» **INFORMATION SHOWN**

________________

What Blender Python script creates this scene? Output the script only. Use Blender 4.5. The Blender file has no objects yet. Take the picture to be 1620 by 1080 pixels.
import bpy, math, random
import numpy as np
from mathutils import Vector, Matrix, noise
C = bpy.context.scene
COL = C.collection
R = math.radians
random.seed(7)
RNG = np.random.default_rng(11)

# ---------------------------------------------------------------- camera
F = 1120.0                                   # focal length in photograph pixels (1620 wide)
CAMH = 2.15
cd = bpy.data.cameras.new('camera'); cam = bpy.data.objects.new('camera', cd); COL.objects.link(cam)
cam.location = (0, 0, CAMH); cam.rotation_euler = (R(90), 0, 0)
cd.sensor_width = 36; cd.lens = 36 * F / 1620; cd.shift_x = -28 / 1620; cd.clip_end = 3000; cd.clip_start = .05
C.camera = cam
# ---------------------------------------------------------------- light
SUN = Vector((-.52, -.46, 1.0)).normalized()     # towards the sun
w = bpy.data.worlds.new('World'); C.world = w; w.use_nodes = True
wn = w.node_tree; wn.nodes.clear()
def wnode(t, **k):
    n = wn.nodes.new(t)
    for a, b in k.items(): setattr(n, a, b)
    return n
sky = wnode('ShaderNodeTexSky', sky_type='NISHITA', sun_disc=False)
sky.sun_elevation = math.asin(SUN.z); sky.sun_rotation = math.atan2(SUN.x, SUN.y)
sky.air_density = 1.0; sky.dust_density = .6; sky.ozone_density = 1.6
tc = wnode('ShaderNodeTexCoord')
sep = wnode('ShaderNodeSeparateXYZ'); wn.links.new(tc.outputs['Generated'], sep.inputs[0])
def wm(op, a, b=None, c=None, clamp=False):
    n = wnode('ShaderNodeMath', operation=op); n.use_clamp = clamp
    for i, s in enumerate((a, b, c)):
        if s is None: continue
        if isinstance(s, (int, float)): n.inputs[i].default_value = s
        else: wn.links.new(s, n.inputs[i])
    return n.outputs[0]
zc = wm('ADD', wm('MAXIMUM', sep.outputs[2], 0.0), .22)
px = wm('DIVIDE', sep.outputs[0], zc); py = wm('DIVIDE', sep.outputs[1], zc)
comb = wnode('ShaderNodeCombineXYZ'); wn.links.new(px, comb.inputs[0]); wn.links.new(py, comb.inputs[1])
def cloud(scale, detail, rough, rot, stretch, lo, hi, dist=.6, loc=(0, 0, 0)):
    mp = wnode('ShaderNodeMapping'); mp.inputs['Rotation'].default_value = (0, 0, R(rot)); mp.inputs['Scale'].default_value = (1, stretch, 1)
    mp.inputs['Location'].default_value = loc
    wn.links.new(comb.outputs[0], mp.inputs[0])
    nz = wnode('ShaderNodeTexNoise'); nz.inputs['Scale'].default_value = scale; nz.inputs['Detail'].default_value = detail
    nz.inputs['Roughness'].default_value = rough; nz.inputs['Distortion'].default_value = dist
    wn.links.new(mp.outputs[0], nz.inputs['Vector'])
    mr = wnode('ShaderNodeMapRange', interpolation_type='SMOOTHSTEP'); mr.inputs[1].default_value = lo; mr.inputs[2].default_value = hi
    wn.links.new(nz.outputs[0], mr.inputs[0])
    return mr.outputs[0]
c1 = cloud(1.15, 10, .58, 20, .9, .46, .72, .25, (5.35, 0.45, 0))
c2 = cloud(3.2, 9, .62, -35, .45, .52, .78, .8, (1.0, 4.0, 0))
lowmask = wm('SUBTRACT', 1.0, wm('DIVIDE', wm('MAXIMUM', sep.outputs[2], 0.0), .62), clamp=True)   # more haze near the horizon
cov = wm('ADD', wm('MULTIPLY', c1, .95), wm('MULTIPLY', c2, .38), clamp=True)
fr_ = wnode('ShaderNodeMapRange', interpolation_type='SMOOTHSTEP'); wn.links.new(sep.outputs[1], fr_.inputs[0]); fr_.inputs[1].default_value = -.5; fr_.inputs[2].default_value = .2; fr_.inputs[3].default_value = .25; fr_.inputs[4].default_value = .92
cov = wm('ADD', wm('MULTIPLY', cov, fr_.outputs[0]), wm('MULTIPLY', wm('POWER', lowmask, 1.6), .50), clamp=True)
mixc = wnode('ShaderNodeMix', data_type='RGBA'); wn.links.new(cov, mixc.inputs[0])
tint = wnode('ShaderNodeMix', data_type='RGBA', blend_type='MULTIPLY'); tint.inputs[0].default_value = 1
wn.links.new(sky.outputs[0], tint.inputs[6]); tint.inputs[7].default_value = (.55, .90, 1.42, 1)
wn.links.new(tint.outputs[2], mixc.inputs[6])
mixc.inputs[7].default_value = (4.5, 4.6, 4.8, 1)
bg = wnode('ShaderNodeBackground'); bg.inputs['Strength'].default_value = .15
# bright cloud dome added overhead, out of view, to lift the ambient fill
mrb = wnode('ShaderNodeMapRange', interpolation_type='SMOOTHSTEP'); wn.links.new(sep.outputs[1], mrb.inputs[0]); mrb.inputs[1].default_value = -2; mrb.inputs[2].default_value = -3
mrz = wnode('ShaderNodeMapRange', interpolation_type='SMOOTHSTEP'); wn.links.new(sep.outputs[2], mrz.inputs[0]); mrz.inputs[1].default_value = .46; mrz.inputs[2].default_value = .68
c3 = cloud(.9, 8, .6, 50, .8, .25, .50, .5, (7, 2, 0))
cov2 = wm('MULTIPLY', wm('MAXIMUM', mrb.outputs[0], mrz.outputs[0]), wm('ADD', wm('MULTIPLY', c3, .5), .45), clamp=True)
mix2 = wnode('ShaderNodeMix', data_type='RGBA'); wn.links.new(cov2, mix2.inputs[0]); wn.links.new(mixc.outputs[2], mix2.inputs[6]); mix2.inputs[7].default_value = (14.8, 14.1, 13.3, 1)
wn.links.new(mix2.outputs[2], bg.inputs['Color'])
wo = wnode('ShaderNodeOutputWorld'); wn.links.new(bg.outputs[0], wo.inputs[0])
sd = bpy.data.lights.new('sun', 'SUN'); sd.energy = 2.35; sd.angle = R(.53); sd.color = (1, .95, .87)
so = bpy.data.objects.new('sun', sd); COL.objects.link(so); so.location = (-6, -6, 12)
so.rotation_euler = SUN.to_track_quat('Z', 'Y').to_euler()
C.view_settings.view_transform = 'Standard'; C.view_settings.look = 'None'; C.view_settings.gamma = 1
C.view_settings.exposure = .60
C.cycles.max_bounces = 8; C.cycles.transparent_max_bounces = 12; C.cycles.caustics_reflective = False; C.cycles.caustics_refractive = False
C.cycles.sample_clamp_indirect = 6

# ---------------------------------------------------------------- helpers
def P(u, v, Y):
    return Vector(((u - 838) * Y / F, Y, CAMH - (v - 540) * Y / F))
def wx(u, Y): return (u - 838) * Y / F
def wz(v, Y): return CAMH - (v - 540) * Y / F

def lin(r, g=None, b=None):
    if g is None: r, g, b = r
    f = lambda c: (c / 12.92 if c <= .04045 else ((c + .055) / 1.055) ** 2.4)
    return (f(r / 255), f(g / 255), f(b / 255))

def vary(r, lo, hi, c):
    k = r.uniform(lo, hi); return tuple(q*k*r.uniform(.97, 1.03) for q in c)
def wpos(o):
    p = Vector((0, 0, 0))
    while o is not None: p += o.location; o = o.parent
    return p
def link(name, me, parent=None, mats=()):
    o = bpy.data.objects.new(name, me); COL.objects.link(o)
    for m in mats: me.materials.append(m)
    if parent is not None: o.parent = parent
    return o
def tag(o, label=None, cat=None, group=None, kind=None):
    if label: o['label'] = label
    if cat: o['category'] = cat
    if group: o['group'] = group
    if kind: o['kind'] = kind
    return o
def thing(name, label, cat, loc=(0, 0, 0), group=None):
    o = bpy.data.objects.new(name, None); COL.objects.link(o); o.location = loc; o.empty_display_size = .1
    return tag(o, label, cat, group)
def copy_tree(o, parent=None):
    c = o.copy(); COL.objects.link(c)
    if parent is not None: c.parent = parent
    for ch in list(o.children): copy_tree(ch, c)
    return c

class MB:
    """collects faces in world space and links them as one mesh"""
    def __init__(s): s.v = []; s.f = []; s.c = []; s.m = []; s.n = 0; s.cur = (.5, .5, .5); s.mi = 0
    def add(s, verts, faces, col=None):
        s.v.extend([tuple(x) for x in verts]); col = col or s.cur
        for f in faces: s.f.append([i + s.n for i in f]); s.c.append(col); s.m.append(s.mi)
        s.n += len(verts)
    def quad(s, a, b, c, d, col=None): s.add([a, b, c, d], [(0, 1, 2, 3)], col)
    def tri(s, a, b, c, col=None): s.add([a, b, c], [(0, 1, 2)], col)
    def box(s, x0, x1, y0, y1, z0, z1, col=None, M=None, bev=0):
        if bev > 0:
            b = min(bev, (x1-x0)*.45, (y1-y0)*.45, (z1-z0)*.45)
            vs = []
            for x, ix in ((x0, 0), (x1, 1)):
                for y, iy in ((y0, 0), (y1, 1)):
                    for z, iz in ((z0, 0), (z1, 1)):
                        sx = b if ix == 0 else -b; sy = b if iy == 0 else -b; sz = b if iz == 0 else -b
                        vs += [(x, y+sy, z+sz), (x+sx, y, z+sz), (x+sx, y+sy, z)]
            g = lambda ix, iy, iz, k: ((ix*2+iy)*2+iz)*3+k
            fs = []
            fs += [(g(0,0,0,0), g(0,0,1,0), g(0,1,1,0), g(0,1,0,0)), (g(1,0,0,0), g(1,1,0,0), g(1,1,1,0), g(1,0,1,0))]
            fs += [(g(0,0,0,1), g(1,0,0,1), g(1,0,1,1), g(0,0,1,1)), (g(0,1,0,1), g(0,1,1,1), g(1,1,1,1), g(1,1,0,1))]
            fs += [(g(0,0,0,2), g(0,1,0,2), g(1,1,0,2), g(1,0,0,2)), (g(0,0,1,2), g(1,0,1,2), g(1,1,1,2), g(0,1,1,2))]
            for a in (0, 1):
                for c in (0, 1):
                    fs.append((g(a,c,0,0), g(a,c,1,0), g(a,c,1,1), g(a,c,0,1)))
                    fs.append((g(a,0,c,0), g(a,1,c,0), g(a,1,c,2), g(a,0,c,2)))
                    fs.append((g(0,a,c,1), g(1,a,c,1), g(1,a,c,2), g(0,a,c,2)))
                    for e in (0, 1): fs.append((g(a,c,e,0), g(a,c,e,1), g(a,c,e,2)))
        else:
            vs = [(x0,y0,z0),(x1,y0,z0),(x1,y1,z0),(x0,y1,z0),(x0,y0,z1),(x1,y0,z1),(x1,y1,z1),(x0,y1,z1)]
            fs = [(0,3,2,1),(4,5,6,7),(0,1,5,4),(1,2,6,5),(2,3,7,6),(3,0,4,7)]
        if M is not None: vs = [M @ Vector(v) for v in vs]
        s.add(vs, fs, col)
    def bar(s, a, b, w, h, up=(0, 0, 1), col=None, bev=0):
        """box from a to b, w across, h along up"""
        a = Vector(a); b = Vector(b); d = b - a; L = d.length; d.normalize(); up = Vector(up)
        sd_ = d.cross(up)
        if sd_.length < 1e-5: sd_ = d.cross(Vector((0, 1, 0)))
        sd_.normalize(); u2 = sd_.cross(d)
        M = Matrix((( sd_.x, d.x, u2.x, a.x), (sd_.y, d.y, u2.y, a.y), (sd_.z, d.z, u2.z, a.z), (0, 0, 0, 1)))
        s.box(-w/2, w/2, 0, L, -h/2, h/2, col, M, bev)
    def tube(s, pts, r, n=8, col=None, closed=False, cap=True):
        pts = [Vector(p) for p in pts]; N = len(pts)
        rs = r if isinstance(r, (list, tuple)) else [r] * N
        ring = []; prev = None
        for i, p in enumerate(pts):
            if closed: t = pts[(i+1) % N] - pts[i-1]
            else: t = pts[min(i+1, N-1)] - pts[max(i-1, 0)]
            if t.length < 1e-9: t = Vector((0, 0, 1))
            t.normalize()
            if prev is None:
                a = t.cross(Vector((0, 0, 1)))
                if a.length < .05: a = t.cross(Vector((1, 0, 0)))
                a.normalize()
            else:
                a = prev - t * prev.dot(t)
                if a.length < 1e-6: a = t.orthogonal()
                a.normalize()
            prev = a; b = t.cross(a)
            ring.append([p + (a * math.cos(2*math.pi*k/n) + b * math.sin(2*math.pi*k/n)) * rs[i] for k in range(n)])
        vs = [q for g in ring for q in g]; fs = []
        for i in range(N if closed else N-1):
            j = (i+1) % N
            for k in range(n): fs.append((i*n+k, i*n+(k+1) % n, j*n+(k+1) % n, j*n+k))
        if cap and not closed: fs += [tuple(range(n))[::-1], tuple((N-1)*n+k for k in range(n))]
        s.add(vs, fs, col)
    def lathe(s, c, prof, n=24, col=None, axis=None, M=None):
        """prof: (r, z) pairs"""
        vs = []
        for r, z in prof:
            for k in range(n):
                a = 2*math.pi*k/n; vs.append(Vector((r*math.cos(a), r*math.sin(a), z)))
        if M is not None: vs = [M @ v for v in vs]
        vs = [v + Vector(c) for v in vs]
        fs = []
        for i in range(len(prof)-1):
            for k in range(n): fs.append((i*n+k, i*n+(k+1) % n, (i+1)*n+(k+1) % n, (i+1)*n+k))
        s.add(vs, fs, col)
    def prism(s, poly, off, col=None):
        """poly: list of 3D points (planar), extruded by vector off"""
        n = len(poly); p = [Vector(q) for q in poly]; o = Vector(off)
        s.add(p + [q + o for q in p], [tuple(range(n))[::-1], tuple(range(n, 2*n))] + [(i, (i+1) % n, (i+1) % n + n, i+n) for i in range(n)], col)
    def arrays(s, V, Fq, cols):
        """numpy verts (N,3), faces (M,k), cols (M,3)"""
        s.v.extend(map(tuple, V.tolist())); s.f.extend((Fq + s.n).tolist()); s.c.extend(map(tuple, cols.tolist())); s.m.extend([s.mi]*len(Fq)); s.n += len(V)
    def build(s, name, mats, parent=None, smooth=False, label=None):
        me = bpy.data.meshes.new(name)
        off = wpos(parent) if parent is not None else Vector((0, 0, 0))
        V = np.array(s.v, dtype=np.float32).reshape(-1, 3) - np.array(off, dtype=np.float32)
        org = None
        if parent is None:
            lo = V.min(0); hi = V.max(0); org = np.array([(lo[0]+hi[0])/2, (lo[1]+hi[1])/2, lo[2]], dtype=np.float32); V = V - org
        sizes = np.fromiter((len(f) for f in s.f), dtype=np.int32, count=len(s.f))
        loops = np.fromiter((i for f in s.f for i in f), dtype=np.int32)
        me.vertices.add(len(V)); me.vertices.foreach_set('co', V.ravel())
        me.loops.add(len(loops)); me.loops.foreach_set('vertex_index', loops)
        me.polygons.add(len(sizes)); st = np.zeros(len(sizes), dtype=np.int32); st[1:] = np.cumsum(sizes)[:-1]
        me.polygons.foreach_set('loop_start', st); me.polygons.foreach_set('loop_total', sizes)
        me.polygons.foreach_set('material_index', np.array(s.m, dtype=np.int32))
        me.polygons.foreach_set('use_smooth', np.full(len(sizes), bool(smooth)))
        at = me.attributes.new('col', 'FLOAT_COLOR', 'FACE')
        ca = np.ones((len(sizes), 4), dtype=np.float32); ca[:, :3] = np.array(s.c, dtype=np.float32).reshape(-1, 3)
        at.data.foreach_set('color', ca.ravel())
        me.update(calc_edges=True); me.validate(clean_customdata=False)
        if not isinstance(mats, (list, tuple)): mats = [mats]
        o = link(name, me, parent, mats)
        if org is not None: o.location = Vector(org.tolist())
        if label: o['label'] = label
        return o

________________

» **AIM OF THE EXERCISE**
Word for word, reproduce the listing above from its start up to and including the line that has "RNG = np.random.default_rng(11)". Give only those lines.

» **SOLUTION FOR THIS PROBLEM**
What Blender Python script creates this scene? Output the script only. Use Blender 4.5. The Blender file has no objects yet. Take the picture to be 1620 by 1080 pixels.
import bpy, math, random
import numpy as np
from mathutils import Vector, Matrix, noise
C = bpy.context.scene
COL = C.collection
R = math.radians
random.seed(7)
RNG = np.random.default_rng(11)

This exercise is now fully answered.